As for the ‘incorporation’ argument failing, the unborn were and had been well protected until the passing of Roe, where abortion was recognised as a constitutional right. It’s not the fault of the incorporating law, but rather, a fault of those who wished to see abortion in ascendency.
States do not have the right to declare unpersons. A state cannot class a group of people as not deserving of citizenry or the obligations rleated to the civil protection laws that prevent all of us from committing crimes. Period.
“That was the status quo ante in 1972 and it is correct. Throughout all US History, the States determined when a person was alive or not alive; at the end of life, they still do. If you want no abortion in all fifty States, campaign against it in all fifty States.”
False, the 14th explicitly says to the contrary that they do not have this right, they cannot declare a person to be dead or alive, or declare a person to be not a person.
Prior to Roe, this was the case throughout America which is why Roe was required in order to impose a constitutional right to abortion that may not be abridged by prior amendments.
At present, the first target must be Roe, but when Roe falls, so does abortion in all 50 states.
“For the same reason that you let states write murder laws for themselves, because it’s fundamentally a state issue. If it’s ok for the Federal Govt to dictate abortion law then it can dictate every other form of murder law. Do you want Obama writing your castle doctrine law?”
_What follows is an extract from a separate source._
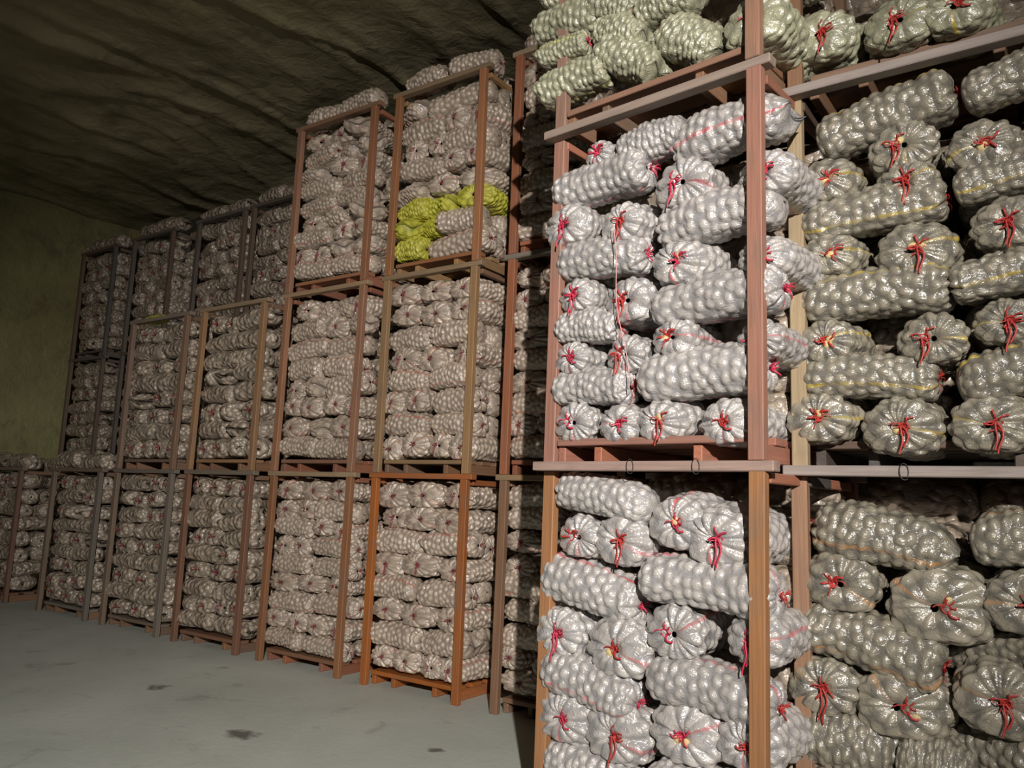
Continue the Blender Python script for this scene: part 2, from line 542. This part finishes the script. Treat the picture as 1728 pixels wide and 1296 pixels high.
def add_sack(st, tier, layer, ty, u, y, z, L, R, tilt=0, note='', sa=-1, yaw=0, wide=1.1, side=False, yellow=False, hidden=False):
    g = random.Random(len(ALL) * 7 + 3)
    if ty == 'E':        # tied mouth to the front
        base = 90; u0 = .5 - sa
        ctr = Vector((u, y + L / 2, z))
    elif ty == 'P':      # welded end to the front, turned to the right
        base = -32 + yaw; u0 = sa
        L = max(L, .55)
        ctr = Vector((u - .08, y + .12, z))
    elif 'L' in note or (note == '' and g.random() < .5):
        base = 0; u0 = .5 - sa; ctr = Vector((u, y, z))
    else:
        base = 180; u0 = sa; ctr = Vector((u, y, z))
    rot = Matrix.Rotation(math.radians(-tilt), 4, 'Y') @ Matrix.Rotation(math.radians(base + yaw), 4, 'Z')
    M = stack_matrix(st, tier) @ Matrix.Translation(ctr) @ rot
    S = Vector((L / SL, R * wide / SR, R / SR))
    wp = M.translation
    rel = wp - CAM_P
    ALL.append(dict(st=st, tier=tier, layer=layer, ty=ty, u=u, M=M, S=S, R=R, L=L, note=note, sa=(u0 % 1 if sa >= 0 else None),
                    side=side, yellow=yellow, hidden=hidden, dist=rel.length, depth=rel.dot(CAM_F),
                    px=864 + F_PX * rel.dot(CAM_R) / rel.dot(CAM_F), py=648 - F_PX * rel.dot(CAM_U) / rel.dot(CAM_F), front=(wp.y)))


NEAR = [
('A',2,9,'E',0.253,-0.02,1.615,0.62,0.074,0,'',-1),
('A',2,9,'S',0.549,0.078,1.604,0.431,0.108,6,'L',-1),
('A',2,9,'S',0.95,0.093,1.558,0.638,0.123,4,'L',0.97),
('A',2,8,'S',0.23,0.086,1.475,0.66,0.116,2,'R',-1),
('A',2,8,'E',0.709,-0.02,1.336,0.62,0.131,0,'long',0.95),
('A',2,8,'E',1.157,-0.02,1.277,0.62,0.105,0,'',-1),
('A',2,7,'E',0.039,-0.02,1.267,0.62,0.117,0,'long',-1),
('A',2,7,'E',0.406,-0.02,1.208,0.62,0.11,0,'long',-1),
('A',2,7,'S',0.91,0.089,1.146,0.69,0.119,2,'L',0.2),
('A',2,6,'S',0.227,0.082,1.056,0.62,0.112,-3,'R',-1),
('A',2,6,'E',0.738,-0.02,0.946,0.62,0.114,0,'mouth',-1),
('A',2,6,'E',1.159,-0.02,0.892,0.62,0.095,0,'',-1),
('A',2,5,'E',0.123,-0.02,0.867,0.62,0.092,0,'long',-1),
('A',2,5,'E',0.426,-0.02,0.796,0.62,0.117,0,'long',-1),
('A',2,5,'S',0.884,0.085,0.748,0.728,0.115,2,'R',-1),
('A',2,4,'S',0.177,0.063,0.695,0.441,0.093,-4,'R',-1),
('A',2,4,'E',0.682,-0.02,0.583,0.62,0.097,0,'mouth',0.0),
('A',2,4,'E',1.097,-0.02,0.527,0.62,0.092,0,'',0.02),
('A',2,3,'E',0.112,-0.02,0.537,0.62,0.094,0,'',-1),
('A',2,3,'E',0.414,-0.02,0.526,0.62,0.101,0,'long',-1),
('A',2,3,'S',0.812,0.093,0.401,0.737,0.123,2,'R',-1),
('A',2,2,'S',0.212,0.07,0.378,0.535,0.1,-2,'R',-1),
('A',2,1,'E',0.104,-0.02,0.203,0.62,0.112,0,'',-1),
('A',2,1,'E',0.422,-0.02,0.186,0.62,0.103,0,'',0.5),
('A',2,1,'E',0.652,-0.02,0.188,0.62,0.104,0,'mouthlong',-1),
('A',2,1,'E',0.964,-0.02,0.171,0.62,0.104,0,'',-1),
('A',1,8,'S',0.304,0.07,1.624,0.635,0.1,-8,'L',-1),
('A',1,8,'E',0.734,-0.02,1.522,0.62,0.127,0,'mouth',0.25),
('A',1,8,'E',0.947,-0.02,1.466,0.62,0.132,0,'long',-1),
('A',1,7,'E',0.154,-0.02,1.434,0.62,0.111,0,'',-1),
('A',1,7,'E',0.444,-0.02,1.431,0.62,0.131,0,'long',0.93),
('A',1,6,'S',0.197,0.099,1.186,0.662,0.129,-10,'R',0.17),
('A',1,6,'S',0.846,0.093,1.26,0.735,0.123,-2,'R',0.2),
('A',1,5,'E',0.079,-0.02,0.962,0.62,0.125,0,'long',-1),
('A',1,5,'E',0.416,-0.02,0.933,0.62,0.137,0,'mouth',0.95),
('A',1,5,'E',0.685,-0.02,1.043,0.62,0.126,0,'',0.1),
('A',1,5,'E',1.08,-0.02,1.063,0.62,0.109,0,'long',0.05),
('A',1,4,'S',0.223,0.088,0.74,0.618,0.118,-11,'R',0.93),
('A',1,4,'S',0.864,0.085,0.822,0.683,0.115,-4,'R',0.2),
('A',1,3,'E',0.13,-0.02,0.567,0.62,0.125,0,'',-1),
('A',1,3,'E',0.431,-0.02,0.553,0.62,0.135,0,'long',0.95),
('A',1,3,'E',0.771,-0.02,0.628,0.62,0.137,0,'mouth',0.08),
('A',1,3,'E',1.072,-0.02,0.646,0.62,0.11,0,'',-1),
('A',1,2,'S',0.246,0.083,0.344,0.583,0.113,-6,'R',-1),
('A',1,2,'S',0.867,0.076,0.398,0.632,0.106,-4,'R',-1),
('A',1,1,'E',0.181,-0.02,0.152,0.62,0.122,0,'',-1),
('A',1,1,'E',0.478,-0.02,0.176,0.62,0.121,0,'',-1),
('A',1,1,'E',0.746,-0.02,0.204,0.62,0.115,0,'',-1),
('A',1,1,'E',1.015,-0.02,0.251,0.62,0.109,0,'',-1),
('A',3,1,'S',0.037,0.079,0.311,0.517,0.109,2,'L',-1),
('A',3,1,'P',0.41,0.083,0.299,0.4,0.113,-25,'',-1),
('A',3,1,'P',0.742,0.088,0.282,0.357,0.118,-25,'',-1),
('A',3,2,'S',-0.023,0.044,0.506,0.376,0.074,-2,'R',0.05),
('A',3,2,'S',-0.026,0.082,0.695,0.533,0.112,-10,'R',-1),
('A',3,2,'P',0.346,0.065,0.481,0.304,0.095,0,'',-1),
('A',3,3,'P',0.28,0.073,0.666,0.344,0.103,0,'',-1),
('A',3,3,'S',0.621,0.068,0.538,0.39,0.098,0,'L',0.12),
('A',3,2,'E',1.089,-0.02,0.23,0.62,0.131,0,'',0.2),
('A',3,4,'S',0.039,0.078,0.895,0.509,0.108,0,'R',-1),
('A',3,4,'S',0.509,0.076,0.795,0.481,0.106,8,'L',-1),
('A',3,4,'S',0.947,0.074,0.636,0.437,0.104,8,'L',-1),
('B',2,9,'S',0.353,0.093,1.586,0.661,0.123,10,'R',0.17),
('B',2,9,'S',0.868,0.076,1.643,0.472,0.106,10,'R',-1),
('B',2,8,'E',0.42,-0.02,1.42,0.62,0.121,0,'mouthlong',-1),
('B',2,8,'E',0.768,-0.02,1.351,0.62,0.118,0,'mouth',0.55),
('B',2,7,'E',0.141,-0.02,1.326,0.62,0.107,0,'mouth',0.03),
('B',2,7,'E',0.457,-0.02,1.252,0.62,0.098,0,'long',0.07),
('B',2,7,'S',0.798,0.065,1.212,0.412,0.095,8,'R',0.92),
('B',2,6,'S',0.29,0.078,1.147,0.683,0.108,3,'R',0.91),
('B',2,6,'E',0.83,-0.02,0.995,0.62,0.11,0,'long',-1),
('B',2,5,'E',0.145,-0.02,0.971,0.62,0.102,0,'mouth',0.02),
('B',2,5,'E',0.503,-0.02,0.935,0.62,0.122,0,'mouthlong',0.05),
('B',2,5,'S',0.804,0.068,0.798,0.437,0.098,8,'L',0.95),
('B',2,4,'S',0.291,0.09,0.768,0.702,0.12,1,'R',0.12),
('B',2,4,'E',0.817,-0.02,0.583,0.62,0.094,0,'long',0.5),
('B',2,3,'E',0.111,-0.02,0.564,0.62,0.109,0,'mouth',0.06),
('B',2,3,'E',0.508,-0.02,0.539,0.62,0.115,0,'long',0.98),
('B',2,3,'S',0.786,0.081,0.391,0.444,0.111,12,'R',0.15),
('B',2,2,'S',0.251,0.076,0.393,0.642,0.106,-4,'R',0.93),
('B',2,1,'E',0.074,-0.02,0.217,0.62,0.124,0,'mouth',0.0),
('B',2,1,'E',0.417,-0.02,0.166,0.62,0.122,0,'mouthlong',0.97),
('B',2,1,'E',0.757,-0.02,0.172,0.62,0.119,0,'long',0.45),
('B',1,8,'S',0.302,0.097,1.489,0.622,0.127,-9,'L',0.93),
('B',1,8,'S',0.808,0.082,1.523,0.427,0.112,4,'R',0.18),
('B',1,7,'E',0.121,-0.02,1.299,0.62,0.13,0,'',0.9),
('B',1,7,'E',0.55,-0.02,1.238,0.62,0.151,0,'mouth',0.4),
('B',1,7,'E',0.838,-0.02,1.28,0.62,0.129,0,'',0.5),
('B',1,6,'S',0.236,0.096,1.053,0.634,0.126,-12,'R',0.9),
('B',1,6,'P',0.807,0.048,1.077,0.194,0.078,10,'',-1),
('B',1,5,'E',0.074,-0.02,0.857,0.62,0.126,0,'long',0.4),
('B',1,5,'E',0.394,-0.02,0.831,0.62,0.138,0,'mouth',0.35),
('B',1,5,'E',0.738,-0.02,0.909,0.62,0.148,0,'long',0.45),
('B',1,4,'S',0.123,0.112,0.631,0.502,0.142,-6,'R',-1),
('B',1,4,'S',0.472,0.084,0.613,0.309,0.114,-8,'R',-1),
('B',1,4,'P',0.743,0.088,0.67,0.249,0.118,10,'',-1),
('B',1,3,'E',0.078,-0.02,0.409,0.62,0.123,0,'',-1),
('B',1,3,'E',0.381,-0.02,0.408,0.62,0.121,0,'',-1),
('B',1,3,'E',0.665,-0.02,0.458,0.62,0.115,0,'',-1),
('B',3,1,'E',0.123,-0.02,0.266,0.62,0.133,0,'long',0.6),
('B',3,1,'E',0.432,-0.02,0.219,0.62,0.123,0,'long',0.03),
('B',3,1,'E',0.691,-0.02,0.207,0.62,0.118,0,'',-1),
('B',3,2,'S',0.049,0.07,0.585,0.353,0.1,4,'R',0.05),
('B',3,2,'S',0.445,0.064,0.55,0.401,0.094,6,'R',-1),
]
for (st, tier, ly, ty, u, y, z, L, R, tilt, note, sa) in NEAR:
    if st == 'B' and ty == 'S' and u > .74:
        L += .16; u += .08
    if st == 'A' and tier == 3 and ty == 'S' and ly == 1:
        note = 'R'
    if st == 'A' and ty == 'P':
        ty, note, tilt, L = 'S', 'L', -26 - 8 * (ly == 1), L * 1.2
    off = (st, tier, ly) in (('A', 1, 1), ('B', 1, 3))
    wd = 1.16 if ty == 'E' else 1.0
    if ty == 'E': R *= 1.05
    else: L *= .94
    add_sack(st, tier, ly, ty, u, y, z, L, R, tilt, note, sa, wide=wd, hidden=off)
for i in range(4):
    for k in range(2):
        add_sack('B', 1, 2 - k, 'E', .12 + .29 * i, -.02, .30 - .13 * k, .62, .10, hidden=True)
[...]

Nonsense. The Federal government has enumerated rights and powers which is what the 10th covers. The Feds do not have the constitutional authority to intervene in state matters.
The 14th already settled this matter, that this is not in the realm of the State, but the federal government. As it should. The right to life is the most fundamental of all our rights and the federal government has the obligation to protect this right to the fullest extent.
One cannot express any of the other constitutional rights, if one is simple declared to be an unperson. CA and NY may insist on abortion, just as states insisted on slavery. Both were wrong.
Your post is truly the most completely, thoroughly, hilariously false collection of sentences I have ever seen on Free Republic not actually made by a Democrat.
Congratulations! That is quite an accomplishment.
Abortion was legal in New York in 1970 and ten other States before that. It was illegal in Pennsylvania. It had been legal and illegal in various States before a widespread movement to ban abortion in the early 20th century. In all cases where abortion was banned, it was banned entirely on a State-by-State basis. There was NEVER a Federal ban on abortion, because prior to Roe abortion was NOT seen as an area of Federal competence.
As a matter of fact, it still is NOT. Roe actually says that neither the Federal Government nor the States may regulate first trimester abortions AT ALL, because this is a right retained by The People. (Amendment IX.) Roe was not "passed." It is not a law. It is a Supreme Court decision.
The concept of Incorporation at issue here is the question of whether an aspect of the Bill of Rights applies against the States. Contrary to common (completely incorrect) opinion, not all aspects of the Bill of Rights apply outside of Federal jurisdiction. The Supreme Court has decided in a period extending back to the early twentieth century exactly what aspects of the Constitution not previously explicitly applied to the States have become incorporated into the 14th Amendment's protections. SCOTUS did not decide that the 2nd Amendment was Incorporated until last year, for example.
Your notion of "incorporating" law is completely irrelevant to this discussion. I haven't the faintest clue what you even think it means. In any case, Incorporation is a Federal criterion for applying case precedent. It is not a "law" any more than Row is.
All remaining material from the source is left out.